Most couples who find themselves at a point where sexual intimacy has died tend to confide their predicament to no one at all. But today three brave couples reveal to Femail how they have learned to live contented lives without sex.
You don’t need a degree in psychology to work out why Charlotte, a social media consultant from Great Wyrley, Staffordshire - who in the early years of her marriage made love to her husband three times a week - may have problems surrounding sex.
Three years ago, when their daughter was 18 months old, Charlotte almost died after an ectopic pregnancy resulted in her having a partial hysterectomy during a six-hour operation. Since then, she and Chris have made love only once, around ten months after her loss, an encounter from which she derived no pleasure.
Chris is understanding about her aversion to sex. ‘It can be hard knowing that our cuddles will never lead to anything more intimate,’ he says. ‘Charlotte is a gorgeous woman and I’m still very attracted to her, but she nearly died and I count my blessings every day that she’s even still here.’
‘I have an hour-long commute at either end of my working day so, to be honest, most of the time I’m too tired for sex anyway.’
Chris, a digital marketing manager, says he doesn’t discuss with friends the absence of sex from his marriage, but believes it is more common than people admit.
‘I don’t know that we’re all that different from other couples, we’re just more open about it,’ he says.
In all other respects, the Everisses have an enviable lifestyle. They live in a beautiful, four-bedroom detached home, have a Mini Cooper convertible and a VW Golf parked on the driveway, and enjoy several foreign holidays a year.
Tracey Dowler, 42, (pictured above with husband) spent several months worrying that husband Julian, 55, didn’t want to make love to her because he was attracted to other women. But she has now accepted that the stress of his demanding job as director of a motor mechanical and haulage company is the reason they no longer have sex.
And, while she admits there have been times when she has felt like walking out of their immaculate, three-bedroom semi-detached home in Rugby, Warwickshire, over the lack of intimacy, Tracey values other aspects of their marriage too highly.
‘We got married in 2007 after only knowing each other for six months, so it was pretty whirlwind,’ says Tracey, a wedding fair organiser. ‘When we were dating, we’d have sex up to three times a night, which was wonderful, but after the wedding we only made love once or twice a week. We started going months between encounters and now we haven’t made love for well over a year.’

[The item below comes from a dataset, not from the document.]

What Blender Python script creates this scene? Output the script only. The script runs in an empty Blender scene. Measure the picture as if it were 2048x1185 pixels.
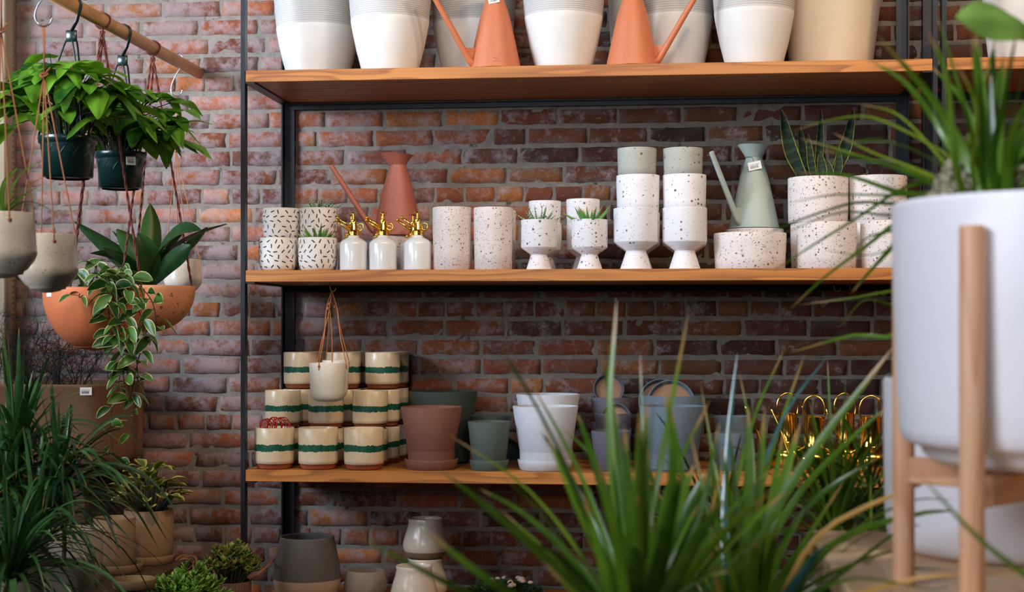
import bpy, math, random
from mathutils import Vector, Matrix, noise as mnoise

PI = math.pi
R = math.radians
sc = bpy.context.scene
COL = sc.collection

# ------------------------------------------------------------------ camera
F = 3100.0                       # focal length in pixels of the 2048 px wide frame
HOR = 655.0                      # row of the horizon
EYE = 1.291
CY = -5.466
TH = math.atan(317.0 / F)        # the camera is turned a little to the left of the wall's normal
cam_data = bpy.data.cameras.new('camera')
cam = bpy.data.objects.new('camera', cam_data)
COL.objects.link(cam)
cam.location = (0, CY, EYE)
cam.rotation_euler = (PI / 2, 0, TH)
cam_data.sensor_width = 36.0
cam_data.lens = F / 2048 * 36
cam_data.shift_y = (HOR - 592.5) / 2048
cam_data.clip_start = 0.05
cam_data.dof.use_dof = True
cam_data.dof.focus_distance = 5.0
cam_data.dof.aperture_fstop = 6.5
sc.camera = cam

# ------------------------------------------------------------------ exposure, sky, lights
sc.view_settings.view_transform = 'Standard'
sc.view_settings.look = 'None'
sc.view_settings.gamma = 1.0
sc.view_settings.use_curve_mapping = False
sc.view_settings.exposure = 0.0

wld = bpy.data.worlds.new('sky')
sc.world = wld
wld.use_nodes = True
bg = wld.node_tree.nodes['Background']
bg.inputs[0].default_value = (0.62, 0.80, 1.0, 1)
bg.inputs[1].default_value = 0.09

def area(name, loc, target, sx, sy, power, color, spread=180):
    d = bpy.data.lights.new(name, 'AREA')
    d.shape = 'RECTANGLE'; d.size = sx; d.size_y = sy
    d.energy = power; d.color = color; d.spread = R(spread)
    o = bpy.data.objects.new(name, d)
    COL.objects.link(o)
    o.location = loc
    o.rotation_euler = (Vector(target) - Vector(loc)).to_track_quat('-Z', 'Y').to_euler()
    return o
HC = 3.6                         # ceiling height
area('window_light', (-3.7, -2.6, 2.7), (-.9, 0, 2.15), 1.5, 1.2, 38, (0.72, 0.84, 1.0), 66)
area('foreground_fill', (-1.9, -6.0, 2.5), (0.8, -3.9, 1.3), 1.3, 1.2, 18, (0.80, 0.87, 1.0), 75)  # added fill behind the camera to brighten the foreground planter and plants
area('front_fill', (-1.2, -7.2, 2.2), (0.1, 0, 2.6), 2.0, 1.0, 7, (0.92, 0.94, 1.0), 50)  # added frontal fill for the wall under the shelves, narrow beam, no window there
area('hanging_pot_fill', (-2.9, -3.7, 1.8), (-1.4, -2.2, 1.3), 0.7, 0.9, 3, (0.90, 0.94, 1.0), 50)  # added cool fill from the left for the hanging pots
area('overhead_fill', (.3, -2.7, 3.5), (.2, -.3, 2.1), 2.4, 0.8, 22, (0.86, 0.92, 1.0), 110)  # added overhead fill for the shelves; the ceiling has no opening
def spot(name, loc, target, power, color, size, radius=0.05):
    d = bpy.data.lights.new(name, 'SPOT')
    d.energy = power; d.color = color; d.spot_size = R(size); d.spot_blend = 0.7
    d.shadow_soft_size = radius
    o = bpy.data.objects.new(name, d)
    COL.objects.link(o)
    o.location = loc
    o.rotation_euler = (Vector(target) - Vector(loc)).to_track_quat('-Z', 'Y').to_euler()
    return o
spot('track_lamp_light', (2.3, -2.6, 3.25), (0.45, 0, 1.75), 120, (1.0, 0.62, 0.30), 80, 0.09)
spot('middle_track_lamp_light', (0.5, -2.3, 3.35), (-0.1, -.1, 1.9), 70, (1.0, 0.66, 0.36), 75, 0.09)
spot('hanging_pot_fill_spot', (-1.0, -3.7, 3.3), (-1.5, -2.3, 1.30), 85, (1.0, 0.86, 0.70), 42, 0.08)  # extra spot added to brighten the fronts of the hanging pots
spot('table_fill_spot', (0.75, -4.5, 3.4), (0.62, -3.7, 1.0), 120, (0.84, 0.92, 1.0), 46, 0.14)  # spot added high above the display table to brighten its top and the blades
spot('ceiling_lamp_light', (-0.9, -3.4, 3.3), (-1.6, -1.2, 2.1), 80, (1.0, 0.72, 0.45), 52, 0.09)

# ------------------------------------------------------------------ pixel to place
CT, ST = math.cos(TH), math.sin(TH)
def ray(px):
    u = (px - 1024.0) / F
    return u * CT - ST, u * ST + CT
def X(px, Y):
    dx, dy = ray(px)
    return dx * (Y - CY) / dy
def dep(px, Y):
    dx, dy = ray(px)
    return (Y - CY) / dy
def ppm(px, Y):
    return F / dep(px, Y)
def P(px, py, Y):
    return Vector((X(px, Y), Y, EYE + (HOR - py) / ppm(px, Y)))
def Y_on(px, x0):
    dx, dy = ray(px)
    return CY + x0 / dx * dy

# ------------------------------------------------------------------ materials
def lin(c):
    r = []
    for v in c[:3]:
        v = v / 255.0
        r.append(v / 12.92 if v <= 0.04045 else ((v + 0.055) / 1.055) ** 2.4)
    return (r[0], r[1], r[2], 1.0)

class NT:
    def __init__(s, name):
        s.m = bpy.data.materials.new(name); s.m.use_nodes = True
        s.t = s.m.node_tree; s.n = s.t.nodes; s.l = s.t.links
        s.b = s.n['Principled BSDF']
    def node(s, kind, **kw):
        n = s.n.new(kind)
        for k, v in kw.items():
            if k[0] == '_':
                s.inp(n, int(k[1:]), v)
            else:
                setattr(n, k, v)
        return n
    def inp(s, n, i, v):
        if hasattr(v, 'is_output'):
            s.l.new(v, n.inputs[i])
        else:
            n.inputs[i].default_value = v
    def put(s, key, v):
        s.inp(s.b, key, v)
    def obj(s, rnd=False):
        c = s.node('ShaderNodeTexCoord').outputs['Object']
        if rnd:
            o = s.node('ShaderNodeObjectInfo').outputs['Random']
            m = s.math('MULTIPLY', o, 37.0)
            v = s.node('ShaderNodeVectorMath', operation='ADD'); s.inp(v, 0, c); s.inp(v, 1, m)
            c = v.outputs[0]
        return c
    def scale(s, vec, sc3):
        v = s.node('ShaderNodeVectorMath', operation='MULTIPLY'); s.inp(v, 0, vec); v.inputs[1].default_value = sc3
        return v.outputs[0]
    def noise(s, vec, scale, detail=3.0, rough=0.55, out=0):
        n = s.node('ShaderNodeTexNoise'); s.inp(n, 'Vector', vec)
        n.inputs['Scale'].default_value = scale; n.inputs['Detail'].default_value = detail
        n.inputs['Roughness'].default_value = rough
        return n.outputs[out]
    def math(s, op, a, b=0.0, c=None, clamp=False):
        n = s.node('ShaderNodeMath', operation=op, use_clamp=clamp)
        s.inp(n, 0, a); s.inp(n, 1, b)
        if c is not None: s.inp(n, 2, c)
        return n.outputs[0]
    def ramp(s, fac, stops, mode='LINEAR'):
        n = s.node('ShaderNodeValToRGB'); s.inp(n, 0, fac)
        e = n.color_ramp.elements; n.color_ramp.interpolation = mode
        while len(e) < len(stops): e.new(0.5)
        for k, (p, c) in enumerate(stops):
            e[k].position = p; e[k].color = c if len(c) == 4 else (*c, 1)
        return n.outputs[0]
    def mix(s, fac, a, b, mode='MIX'):
        n = s.node('ShaderNodeMix', data_type='RGBA', blend_type=mode)
        s.inp(n, 0, fac); s.inp(n, 6, a); s.inp(n, 7, b)
        return n.outputs[2]
    def bump(s, h, strength=0.3, dist=0.002):
        n = s.node('ShaderNodeBump'); s.inp(n, 'Height', h)
        n.inputs['Strength'].default_value = strength; n.inputs['Distance'].default_value = dist
        s.l.new(n.outputs[0], s.b.inputs['Normal'])

def g(v): return (v, v, v, 1)

def plain(name, c, rough=0.5, metal=0.0, var=0.12, nscale=25.0, bump=0.15, bdist=0.001, coat=0.0, spec=0.5):
    t = NT(name); c = lin(c)
    v = t.obj(True)
    n = t.noise(v, nscale, 4)
    col = t.mix(t.ramp(n, [(0.3, g(0)), (0.7, g(1))]), tuple(x * (1 - var) for x in c[:3]) + (1,), tuple(min(1, x * (1 + var)) for x in c[:3]) + (1,))
    t.put('Base Color', col); t.put('Roughness', rough); t.put('Metallic', metal)
    t.put('Specular IOR Level', spec)
    if coat: t.put('Coat Weight', coat); t.put('Coat Roughness', 0.08)
    if bump: t.bump(t.noise(v, nscale * 12, 2), bump, bdist)
    return t.m

def speck_mask(t, vec, scale, thr, keep):
    vo = t.node('ShaderNodeTexVoronoi'); t.inp(vo, 'Vector', vec); vo.inputs['Scale'].default_value = scale
    sep = t.node('ShaderNodeSeparateColor'); t.inp(sep, 0, vo.outputs['Color'])
    size = t.math('MULTIPLY_ADD', sep.outputs[1], thr, thr * 0.35)
    d = t.math('LESS_THAN', vo.outputs['Distance'], size)
    k = t.math('LESS_THAN', sep.outputs[0], keep)
    return t.math('MULTIPLY', d, k)

def terrazzo(name, base, dark=(48, 46, 50), rust=None, s1=190, k1=0.35, s2=110, k2=0.12, rough=0.75, t1=0.28, t2=0.3):
    t = NT(name)
    v = t.obj(True)
    wob = t.noise(v, 300, 2, out=1)
    vv = t.node('ShaderNodeVectorMath', operation='MULTIPLY_ADD'); t.inp(vv, 0, wob); vv.inputs[1].default_value = (.004,)*3; t.inp(vv, 2, v)
    v2 = vv.outputs[0]
    b = lin(base)
    col = t.mix(t.noise(v, 30, 4), tuple(x * .93 for x in b[:3]) + (1,), b)
    col = t.mix(t.math('MULTIPLY', speck_mask(t, v2, s1, t1, k1), 0.75), col, lin(dark))
    col = t.mix(t.math('MULTIPLY', speck_mask(t, v2, s2, t2, k2), 0.85), col, lin(dark))
    if rust:
        sh = t.node('ShaderNodeVectorMath', operation='ADD'); t.inp(sh, 0, v2); sh.inputs[1].default_value = (3.1, 1.7, 5.3)
        col = t.mix(t.math('MULTIPLY', speck_mask(t, sh.outputs[0], s2 * 1.1, t2, k2 * 1.1), 0.8), col, lin(rust))
    t.put('Base Color', col); t.put('Roughness', rough)
    t.bump(t.noise(v, 400, 2), 0.12, 0.001)
    return t.m

def wood(name, c1, c2, axis='X', rough=0.5, s=1.0, knots=0.0, bump=0.1):
    t = NT(name)
    v = t.obj(True)
    st = {'X': (1.2, 14, 14), 'Y': (14, 1.2, 14), 'Z': (14, 14, 1.2)}[axis]
    v = t.scale(v, tuple(q * s for q in st))
    big = t.noise(v, 1.0, 2, .5)
    rings = t.math('FRACT', t.math('MULTIPLY', big, 9.0))
    r = t.ramp(rings, [(0.0, g(0)), (0.55, g(.35)), (0.9, g(1)), (1.0, g(0))])
    fine = t.noise(t.scale(v, {'X': (1, 14, 14), 'Y': (14, 1, 14), 'Z': (14, 14, 1)}[axis]), 1.0, 3)
    f = t.math('ADD', t.math('MULTIPLY', r, .6), t.math('MULTIPLY', fine, .5), clamp=True)
    t.put('Base Color', t.mix(f, lin(c1), lin(c2)))
    t.put('Roughness', rough)
    t.bump(fine, bump, 0.001)
    return t.m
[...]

Tracey still feels very attracted to her husband, and he says the same of her. The couple are loving in other ways, holding hands when they go out together, kissing one another goodnight before going to sleep and saying “I love you” at the end of telephone conversations.
Weekends are no more relaxing as Julian also runs a photography business, which he is hoping will take off enough for him to concentrate on it full time.
They are both keen to have a family together. They’ve had IVF and plan to have another round of it in August.
‘We talk about rekindling our love life but never seem to get around to it,’ says Julian. ‘We had a weekend away at a country hotel a couple of weeks ago and I was so exhausted I spent most of the time asleep.’
Julian regards Tracey as his best friend and soulmate - a fact common, it seems, to many couples enduring sexless marriages - and believes that once he retires they will be able to rekindle some semblance of romance.
Once a couple gets out of the habit of having sex, however, this can be easier said than done.
‘Couples who don’t make love start living like brother and sister or friends and get out of the habit of seeing one another in a sexual way,’ says Relate counsellor Paula Hall.
‘If both partners want to reintroduce sex, we encourage them to do so slowly, learning how to be sensual with each other and gradually building up to intercourse.’